US air strike kills Islamic State leader in Afghanistan

The top Islamic State commander in Afghanistan has been killed by a US air strike in the country's east, officials said on July 11, the fourth ex-Taliban who declared loyalty to the Middle East-based militants to be assassinated within a week.

Hafez Saeed was the leader of Islamic State in the "so-called Khorasan state", Afghanistan's National Directorate of Security (NDS) said, referring to an old term the militants use to describe Afghanistan and Pakistan.

He was killed along with 30 other militants as they gathered in Achin district of Nangarhar province late on July 10, the intelligence agency said. It gave no further details of the air strike.

Saeed, a Pakistani, was among a small but increasing number of senior Taliban militants who have switched allegiance to Islamic State, the radical Islamist movement that has seized territory in Iraq and Syria and inspired attacks worldwide.

The new IS loyalists have been targets for US drone strikes in Afghanistan, which have killed three other Islamic State commanders in the same area in the past week, including top commanders Shahidullah Shahid and Gul Zaman.

The US military has expressed concern about the budding Islamic State presence in Afghanistan - still struggling to quell the Taliban's insurgency - and is using its remaining military force in the country to prevent IS from turning into the powerful force that emerged after the American withdrawal from Iraq.
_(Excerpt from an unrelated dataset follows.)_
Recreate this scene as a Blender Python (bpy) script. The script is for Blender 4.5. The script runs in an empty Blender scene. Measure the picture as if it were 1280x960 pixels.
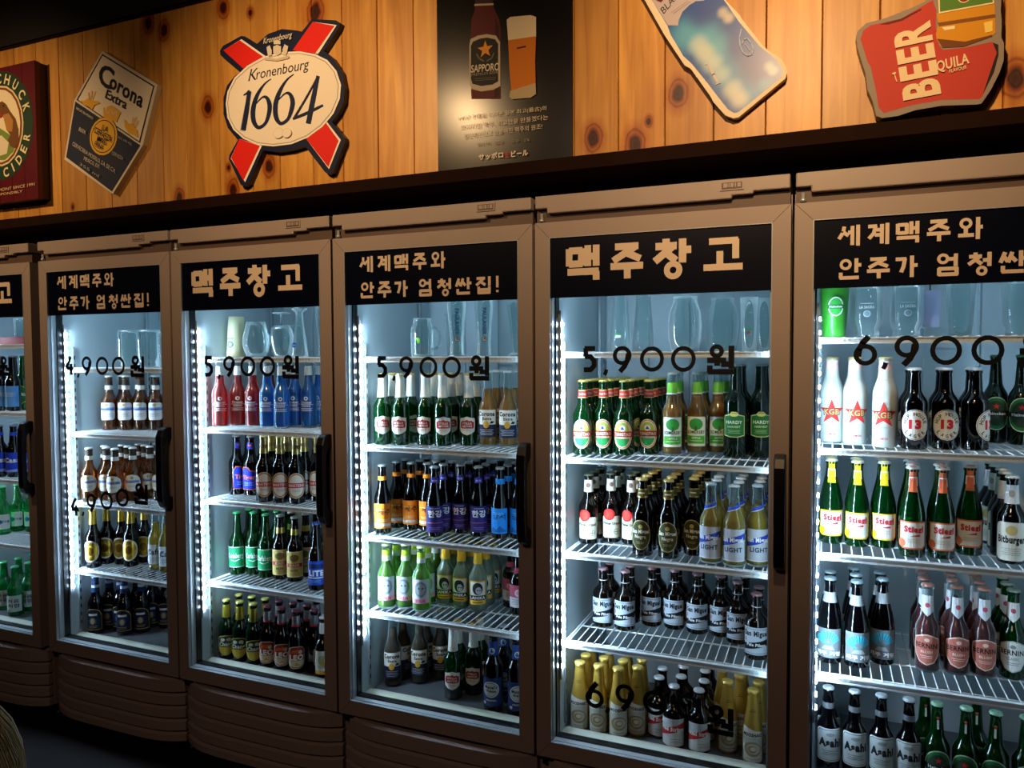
import bpy, bmesh, math, random
from math import sin, cos, pi, radians, atan2, hypot
from mathutils import Vector, Matrix
random.seed(7)
SC = bpy.context.scene
# ------------------------------------------------------------------ camera
cam_d = bpy.data.cameras.new('camera'); cam = bpy.data.objects.new('camera', cam_d)
SC.collection.objects.link(cam); SC.camera = cam
cam_d.sensor_width = 36.0; cam_d.lens = 940 / 1280 * 36.0; cam_d.clip_start = .05
Fw = Vector((-.38549, .92187, -.03936)); Rt = Vector((.92265, .38561, -.00473)); Up = Vector((-.01082, .03814, .99921))
cam.matrix_world = Matrix(((Rt.x, Up.x, -Fw.x, 2.7172), (Rt.y, Up.y, -Fw.y, -1.9190), (Rt.z, Up.z, -Fw.z, 1.4147), (0, 0, 0, 1)))
# ------------------------------------------------------------------ world, lights, exposure
W_ = bpy.data.worlds.new('room_dark'); SC.world = W_; W_.use_nodes = True
W_.node_tree.nodes['Background'].inputs[0].default_value = (.05, .07, .13, 1)
W_.node_tree.nodes['Background'].inputs[1].default_value = .05
SC.view_settings.view_transform = 'Standard'; SC.view_settings.look = 'None'
SC.view_settings.exposure = 0.0; SC.view_settings.gamma = 1
SC.cycles.use_denoising = True
SC.cycles.max_bounces = 8; SC.cycles.diffuse_bounces = 3; SC.cycles.glossy_bounces = 3
SC.cycles.transmission_bounces = 4; SC.cycles.transparent_max_bounces = 32
SC.cycles.caustics_reflective = False; SC.cycles.caustics_refractive = False
SC.cycles.sample_clamp_indirect = 4.0
LED_STRENGTH = 340.0
def lamp(name, kind, loc, target, energy, color, **kw):
    d = bpy.data.lights.new(name, kind); d.energy = energy; d.color = color
    for k, v in kw.items(): setattr(d, k, v)
    o = bpy.data.objects.new(name, d); SC.collection.objects.link(o); o.location = loc
    o.rotation_euler = (Vector(target) - Vector(loc)).to_track_quat('-Z', 'Y').to_euler()
    return o
WARM = (1.0, .63, .30)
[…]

A spokesman for US military in Afghanistan, Col. Brian Tribus, confirmed on July 11 that "US Forces conducted a precision strike in Achin District, Nangarhar Province, on July 10 against individuals threatening the force".

After pushing out the Taliban insurgents, Islamic State fighters have in the past two months gained ground in several districts of Nangarhar province, which shares a long and porous border with lawless areas inside Pakistan.

Achin fell to the IS militants last month after heavy clashes with the Afghan Taliban, which has warned Islamic State to stay out of its territory.

Both rival movements espouse a radical vision of strict Islamic sharia law, but each rejects the other's leadership.

Saeed was a senior commander in the Pakistani branch of the Taliban. He left and declared loyalty to Islamic State in October 2014 after differences with the Taliban leadership.

Together with other ex-Taliban he declared the mountainous Tirah valley ‎in northwestern Pakistan as his headquarters, but soon fled across the border to Nangarhar in Afghanistan when the Pakistani military launched an offensive on his base.